The Bandit is capable of 4K at 15fps. This isn't as flash as the GoPro which can capture 4K footage at 30fps. Getting higherrates with the bandit requires a trade off in resolution to 2k or 1080p.

In practice this wasn't a biggie. Captured footage looked great on my HD TV and was definitely watchable on a UHD screen. The Motion looked smooth.

The Bandit also proved adept at snapping still images. Low light issues aside, it did a passable job. Photo quality was comparable to that of a good smartphone. Its photos might not look that great if enlarged and hung on a wall, but they were fine when viewed on my laptop.

The Bandit also acquitted itself well when it came to capturing video. Video looked as smooth as you'd expect off of a mountain bike helmet-attached camera. It looked detailed with accurate colours. That said, the Bandit struggled with low light conditions. This isn't all that surprising for an action cam. On the plus-side, the Bandit handled rapid changes in light levels well, pointing to good iris control.

Slow-motion modes and time-lapse feature also delivered good results. Considering the Bandit is an action cam that fits in one hand, yet can withstand nuclear war, this isn't too shabby at all. All told, the Bandit can definitely hold its own against competing action cameras.

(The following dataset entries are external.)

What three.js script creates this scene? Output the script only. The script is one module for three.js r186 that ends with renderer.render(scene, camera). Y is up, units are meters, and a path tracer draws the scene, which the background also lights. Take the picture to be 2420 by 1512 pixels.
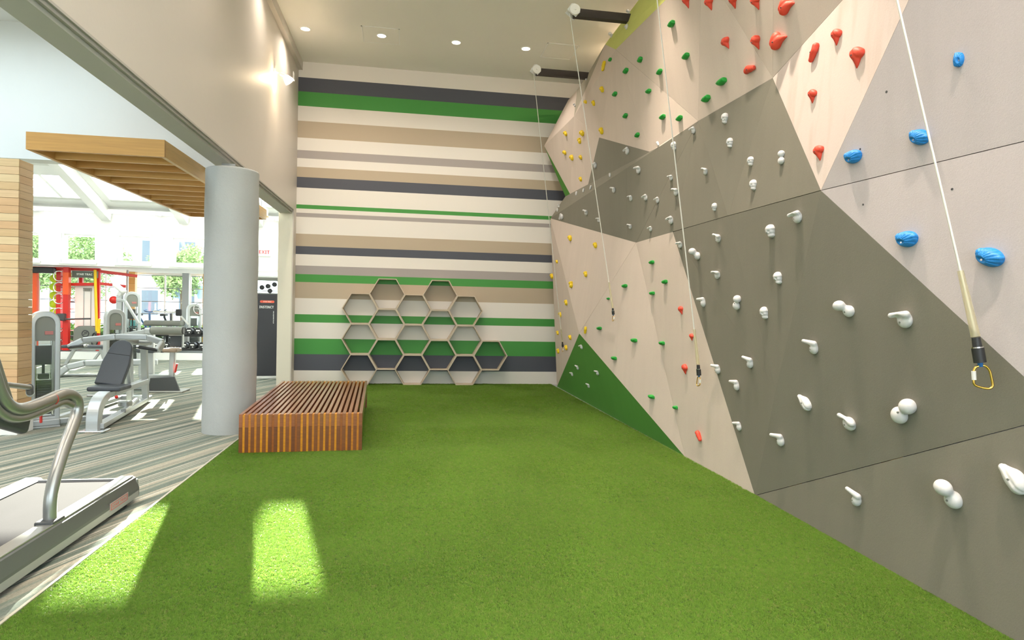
import * as THREE from 'three';
import { RoundedBoxGeometry } from 'three/addons/geometries/RoundedBoxGeometry.js';
import { MarchingCubes } from 'three/addons/objects/MarchingCubes.js';
import { mergeGeometries, mergeVertices } from 'three/addons/utils/BufferGeometryUtils.js';
import { RectAreaLightUniformsLib } from 'three/addons/lights/RectAreaLightUniformsLib.js';

// ---------------------------------------------------------------- camera, sky, sun, exposure
const scene = new THREE.Scene();
const camera = new THREE.PerspectiveCamera(53.601, 2420 / 1512, 0.05, 200);
camera.position.set(0, 1.6, 0);
camera.up.set(-0.0188, 0.9996, -0.0201);
camera.lookAt(0.16237, 1.6 - 0.01683, -0.98658);
const renderer = new THREE.WebGLRenderer({ antialias: true });
renderer.toneMapping = THREE.LinearToneMapping;
renderer.toneMappingExposure = 1.22;
renderer.shadowMap.enabled = true;
RectAreaLightUniformsLib.init();
const SKY = 4.4;
scene.background = new THREE.Color(0.80, 0.91, 1.0);
scene.backgroundIntensity = SKY;
const sun = new THREE.DirectionalLight(new THREE.Color(1.0, 0.95, 0.80), 56);
sun.position.set(-0.223 * 40, 0.343 * 40, -40);      // low sun behind the gym, 19 degrees up
sun.target.position.set(0, 0, 0);
sun.castShadow = true;
sun.shadow.mapSize.set(4096, 4096);
Object.assign(sun.shadow.camera, { left: -22, right: 22, top: 16, bottom: -16, near: 1, far: 90 });
scene.add(sun, sun.target);
const LAMP = 10.5;             // candela of one ceiling downlight
const WARM = new THREE.Color(1.0, 0.875, 0.73);
const ACCENT = new THREE.Color(1.0, 0.84, 0.66);   // the narrow downlights close to the climbing wall
const SCONCE = 3.2;          // candela of one wall spotlight's glass shade

// ---------------------------------------------------------------- helpers
let seed = 20240607;
const rnd = () => { seed = (seed + 0x6D2B79F5) | 0; let t = Math.imul(seed ^ (seed >>> 15), 1 | seed); t = (t + Math.imul(t ^ (t >>> 7), 61 | t)) ^ t; return ((t ^ (t >>> 14)) >>> 0) / 4294967296; };
const R = (a, b) => a + (b - a) * rnd();
const V3 = (a) => new THREE.Vector3(...a);
const used = {};
function numbered(n) { if (!(n in used)) { used[n] = 0; return n; } used[n]++; return n + '_' + String(used[n]).padStart(3, '0'); }
function thing(name, label, category, pos = [0, 0, 0], turn = 0, group) {
  const o = new THREE.Group(); o.name = numbered(name); scene.add(o);
  o.position.set(...pos); o.rotation.y = turn;
  o.userData = { label, category }; if (group) o.userData.group = group;
  return o;
}
function prep(g) {
  g = g.index ? g.toNonIndexed() : g;
  if (!g.attributes.normal) g.computeVertexNormals();
  for (const k of Object.keys(g.attributes)) if (!['position', 'normal', 'uv'].includes(k)) g.deleteAttribute(k);
  boxUV(g);
  return g;
}
function boxUV(g) {           // uv in metres, u along the longest side of each face
  const p = g.attributes.position, n = g.attributes.normal, uv = new Float32Array(p.count * 2);
  for (let i = 0; i < p.count; i += 3) {
    const ax = Math.abs(n.getX(i) + n.getX(i + 1) + n.getX(i + 2)), ay = Math.abs(n.getY(i) + n.getY(i + 1) + n.getY(i + 2)), az = Math.abs(n.getZ(i) + n.getZ(i + 1) + n.getZ(i + 2));
    for (let k = i; k < i + 3; k++) {
      const x = p.getX(k), y = p.getY(k), z = p.getZ(k);
      let u, v;
      if (ay >= ax && ay >= az) { u = x; v = z; } else if (ax >= az) { u = z; v = y; } else { u = x; v = y; }
      uv[k * 2] = u; uv[k * 2 + 1] = v;
    }
  }
  g.setAttribute('uv', new THREE.BufferAttribute(uv, 2));
}
function swapUV(g) { const a = g.attributes.uv; for (let i = 0; i < a.count; i++) { const u = a.getX(i); a.setXY(i, a.getY(i), u); } return g; }
function mesh(name, geos, mat, parent, label) {
  const list = (Array.isArray(geos) ? geos : [geos]).map(prep);
  const g = list.length > 1 ? mergeGeometries(list) : list[0];
  const m = new THREE.Mesh(g, mat);
  m.name = parent === undefined || parent === scene ? numbered(name) : name;
  m.castShadow = m.receiveShadow = true;
  (parent ?? scene).add(m);
  if (label) m.userData.label = label;
  return m;
}
function single(name, geos, mat, label, category, group) { const m = mesh(name, geos, mat, scene); m.userData = { label, category }; if (group) m.userData.group = group; return m; }
function struct(name, geos, mat) { const m = mesh(name, geos, mat, scene); m.userData.kind = 'structure'; return m; }
function structGroup(name) { const o = new THREE.Group(); o.name = numbered(name); o.userData.kind = 'structure'; scene.add(o); return o; }
const box = (x0, x1, y0, y1, z0, z1) => new THREE.BoxGeometry(x1 - x0, y1 - y0, z1 - z0).translate((x0 + x1) / 2, (y0 + y1) / 2, (z0 + z1) / 2);
const rbox = (w, h, d, x, y, z, r = 0.008, s = 2) => new RoundedBoxGeometry(w, h, d, s, Math.min(r, w / 2.05, h / 2.05, d / 2.05)).translate(x, y, z);
function rod(a, b, r, r2 = r, seg = 12) {
  const A = V3(a), B = V3(b), d = B.clone().sub(A), L = d.length();
  const g = new THREE.CylinderGeometry(r2, r, L, seg, 1);
  g.applyQuaternion(new THREE.Quaternion().setFromUnitVectors(new THREE.Vector3(0, 1, 0), d.normalize()));
  return g.translate(...A.add(B).multiplyScalar(0.5).toArray());
}
function bar(a, b, w, h, r = 0.01) {    // rectangular section bar from a to b
  const A = V3(a), B = V3(b), d = B.clone().sub(A), L = d.length(); d.normalize();
  const up = Math.abs(d.y) > 0.95 ? new THREE.Vector3(0, 0, 1) : new THREE.Vector3(0, 1, 0), x = up.clone().cross(d).normalize(), y = d.clone().cross(x);
  const g = new RoundedBoxGeometry(w, h, L, 2, Math.min(r, w / 2.05, h / 2.05));
  g.applyMatrix4(new THREE.Matrix4().makeBasis(x, y, d));
  return g.translate(...A.add(B).multiplyScalar(0.5).toArray());
}
const tube = (pts, r, seg = 40, rad = 12, closed = false) => new THREE.TubeGeometry(new THREE.CatmullRomCurve3(pts.map(V3), closed, 'catmullrom', 0.5), seg, r, rad, closed);
const ball = (x, y, z, r, s = 16) => new THREE.SphereGeometry(r, s, Math.max(6, s * 0.7 | 0)).translate(x, y, z);
function ext(pts, depth, bevel = 0.004) {
  const s = new THREE.Shape(); pts.forEach(([x, y], i) => (i ? s.lineTo(x, y) : s.moveTo(x, y))); s.closePath();
  return new THREE.ExtrudeGeometry(s, { depth, bevelEnabled: bevel > 0, bevelThickness: bevel, bevelSize: bevel, bevelSegments: 2, curveSegments: 16 });
}

// ---------------------------------------------------------------- textures
const P2 = new Uint16Array(65536); for (let i = 0; i < 65536; i++) P2[i] = (rnd() * 65536) | 0;
const lat = (x, y, s) => P2[(P2[(P2[x & 65535] + y * 57) & 65535] + s * 131) & 65535] / 65535;
function vnoise(x, y, px, py, s) {        // tiling value noise, period px, py
  const x0 = Math.floor(x), y0 = Math.floor(y), fx = x - x0, fy = y - y0, u = fx * fx * (3 - 2 * fx), v = fy * fy * (3 - 2 * fy);
  const m = (a, n) => ((a % n) + n) % n, A = lat(m(x0, px), m(y0, py), s), B = lat(m(x0 + 1, px), m(y0, py), s), C = lat(m(x0, px), m(y0 + 1, py), s), D = lat(m(x0 + 1, px), m(y0 + 1, py), s);
  return A + (B - A) * u + (C - A) * v + (A - B - C + D) * u * v;
}
function fbm(u, v, fx, fy, oct, s) { let a = 0, w = 0.5, t = 0; for (let i = 0; i < oct; i++) { a += w * vnoise(u * fx, v * fy, fx, fy, s + i); t += w; w *= 0.5; fx *= 2; fy *= 2; } return a / t; }
function tex(w, h, fn, srgb, repeat) {     // fn(u, v) -> [r, g, b] 0..1 or a number
  const d = new Uint8Array(w * h * 4);
  for (let j = 0; j < h; j++) for (let i = 0; i < w; i++) {
    const c = fn((i + 0.5) / w, (j + 0.5) / h), k = (j * w + i) * 4, a = typeof c === 'number' ? [c, c, c] : c;
    for (let q = 0; q < 3; q++) d[k + q] = Math.max(0, Math.min(255, Math.round(a[q] * 255))); d[k + 3] = 255;
  }
  const t = new THREE.DataTexture(d, w, h, THREE.RGBAFormat); t.magFilter = THREE.LinearFilter; t.minFilter = THREE.LinearMipmapLinearFilter; t.generateMipmaps = true;
  t.wrapS = t.wrapT = THREE.RepeatWrapping; if (srgb) t.colorSpace = THREE.SRGBColorSpace; if (repeat) t.repeat.set(...repeat); t.needsUpdate = true;
  return t;
}
const plasterBump = tex(512, 512, (u, v) => fbm(u, v, 40, 40, 4, 3), false, [0.7, 0.7]);
const plasterTone = tex(512, 512, (u, v) => { const a = 0.965 + 0.035 * fbm(u, v, 5, 5, 4, 11); return [a, a, a]; }, false, [0.3, 0.3]);
const gritBump = tex(512, 512, (u, v) => 0.55 * rnd() + 0.45 * fbm(u, v, 90, 90, 2, 5), false, [1.6, 1.6]);
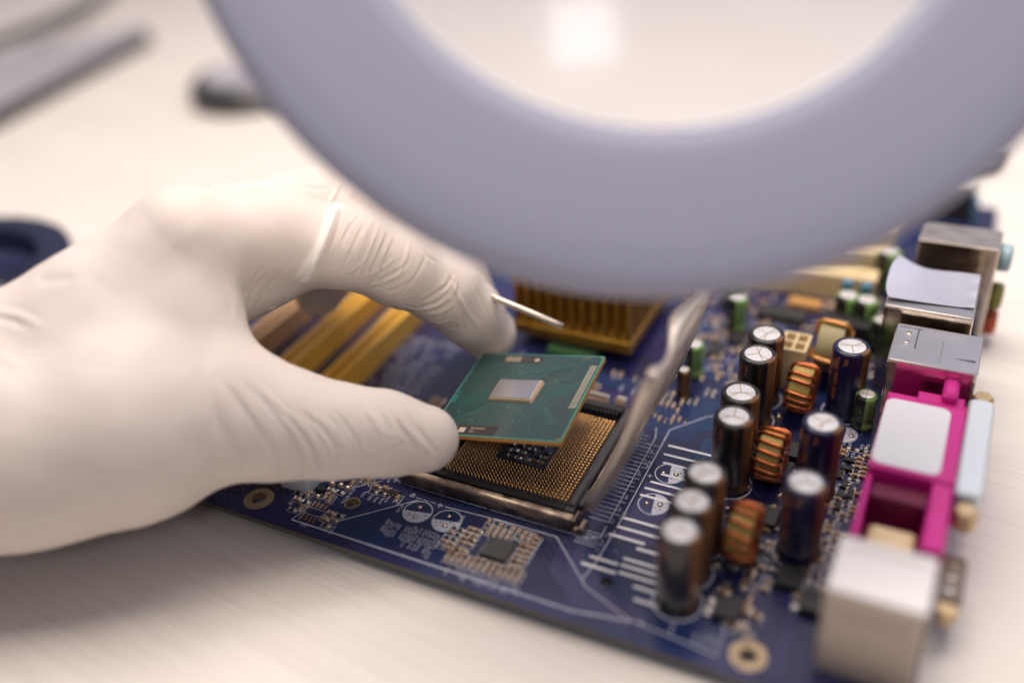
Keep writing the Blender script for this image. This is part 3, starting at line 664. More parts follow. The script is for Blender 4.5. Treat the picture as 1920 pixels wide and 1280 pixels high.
# load plate, swung open, hinged on the right side of the socket (u along y, v up the plate)
A0 = Vector((8.6, -3.5, 6.5)); U = Vector((0, 1, 0)); V = Vector((15.6, 0, 42.5)).normalized(); NN = U.cross(V)   # NN points +x side
if NN.x > 0: NN = -NN                                     # towards the socket
def pl(u, v, n_=0): return tuple(A0+U*u+V*v+NN*n_)
lp = MB('steel2'); W_, H_ = 40.5, 45.0
def bulge(v): # slight curve of the sheet
    return -1.6*math.sin(math.pi*min(max(v/H_, 0), 1))
def sheet(u0, u1, v0, v1, nu=8, nv=10):
    vs = []
    for side in (0, 1):
        for i in range(nu+1):
            for j in range(nv+1):
                u = u0+(u1-u0)*i/nu; v = v0+(v1-v0)*j/nv; vs.append(pl(u, v, bulge(v)+(.6 if side else -.6)))
    N_ = (nu+1)*(nv+1); idx = lambda s_, i, j: s_*N_+i*(nv+1)+j; fs = []
    for i in range(nu):
        for j in range(nv): fs += [(idx(0, i, j), idx(0, i+1, j), idx(0, i+1, j+1), idx(0, i, j+1)), (idx(1, i, j), idx(1, i, j+1), idx(1, i+1, j+1), idx(1, i+1, j))]
    for i in range(nu): fs += [(idx(0, i, 0), idx(1, i, 0), idx(1, i+1, 0), idx(0, i+1, 0)), (idx(0, i, nv), idx(0, i+1, nv), idx(1, i+1, nv), idx(1, i, nv))]
    for j in range(nv): fs += [(idx(0, 0, j), idx(0, 0, j+1), idx(1, 0, j+1), idx(1, 0, j)), (idx(0, nu, j), idx(1, nu, j), idx(1, nu, j+1), idx(0, nu, j+1))]
    lp.add(vs, fs, 'steel2', True)
sheet(0, 4, 0, H_); sheet(W_-5, W_, 0, H_); sheet(4.01, W_-5.01, 0, 4.5); sheet(4.01, W_-5.01, 33, H_)
# side flange on the near edge and wavy lip along the top edge
def strip(pts_a, pts_b, th, m='steel2'):
    n = len(pts_a); vs = []
    for a, b in zip(pts_a, pts_b):
        a, b = Vector(a), Vector(b); vs += [a, b]
    d = th; off = []
    for i in range(n):
        t_ = (Vector(pts_a[min(i+1, n-1)])-Vector(pts_a[max(i-1, 0)])); s_ = Vector(pts_b[i])-Vector(pts_a[i]); q = t_.cross(s_)
        q = q.normalized()*d if q.length > 1e-6 else Vector((0, 0, d)); off += [q, q]
    vs2 = vs+[a+b for a, b in zip(vs, off)]; N_ = 2*n; fs = []
    for i in range(n-1):
        a, b, c, e_ = 2*i, 2*i+1, 2*i+3, 2*i+2
        fs += [(a, b, c, e_), (N_+a, N_+e_, N_+c, N_+b), (a, e_, N_+e_, N_+a), (b, N_+b, N_+c, c)]
    fs += [(0, N_, N_+1, 1), (2*n-2, 2*n-1, N_+2*n-1, N_+2*n-2)]
    lp.add([tuple(v) for v in vs2], fs, m, True)
vv = [0, 4, 10, 18, 26, 34, 40, 44, H_]
strip([pl(0, v, bulge(v)) for v in vv], [pl(-.3, v, bulge(v)+w_) for v, w_ in zip(vv, (2.0, 2.8, 3.1, 3.2, 3.2, 3.2, 3.2, 3.0, 2.0))], 1.0)
strip([pl(W_, v, bulge(v)) for v in vv], [pl(W_+.3, v, bulge(v)+w_) for v, w_ in zip(vv, (2.0, 2.8, 3.1, 3.2, 3.2, 3.2, 3.2, 3.0, 2.0))], 1.0)
uu = [0, 3, 6, 9, 12, 15, 19, 23, 27, 31, 35, 38, W_]; ww = [2.4, 2.6, 1.0, .9, 1.4, 2.4, 3.8, 4.8, 4.6, 3.4, 2.2, 1.4, 1.0]
strip([pl(u, H_, bulge(H_)) for u in uu], [pl(u, H_+.6, w_) for u, w_ in zip(uu, ww)], 1.0)
lp.build('load_plate', socket)
lv = MB('steel2'); lv.tube([(-42, 47, 4), (-43.5, 49, 12), (-45, 50, 24), (-44.5, 46, 31), (-42, 41.5, 33.4), (-37, 40, 32.9), (-25, 40, 30), (-17.3, 40, 28)], 1.0, 12, 'steel2')
lv.build('lever', socket)
ck = MB('steel'); ck.box(-53.6, -48.6, 15, 25.5, .05, 5.5, 'steel', .8); ck.box(-48.6, -44, 19, 24, .05, 4, 'steel', .5); ck.build('lever_bracket', socket)

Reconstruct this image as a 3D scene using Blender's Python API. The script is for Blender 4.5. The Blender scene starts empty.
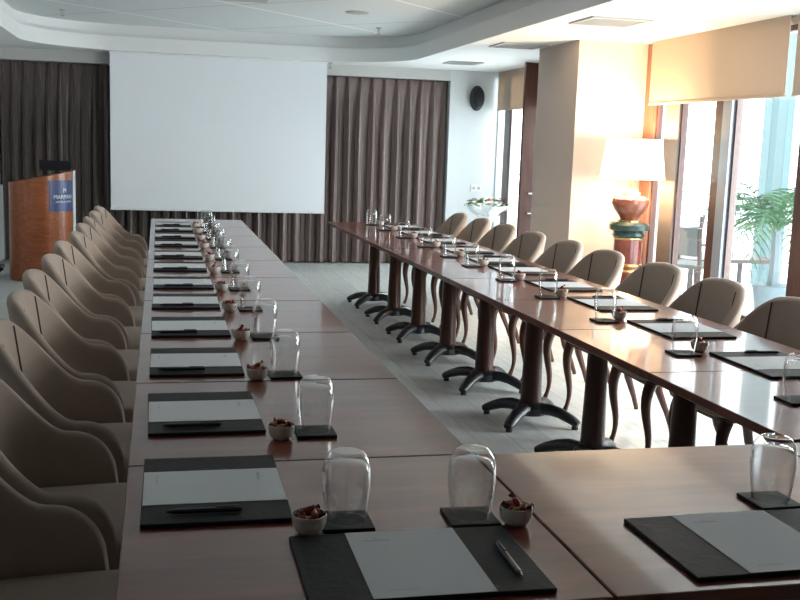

You'd be right to assume that I'm impressed with the Bandit. It's built like a brick you-know-what house. It is also packed with well thought out features. Most important of all, these features are likely to be useful to sporty types.

Slick apps such as the smartphone and editing apps enhance usability. These are rounded out with a competitive sticker price. Depending on where you shop, the Bandit can be had for a wallet pleasing $499. For the adrenaline freak Peter Jackson wannabe, the Bandit is a great way to capture the action.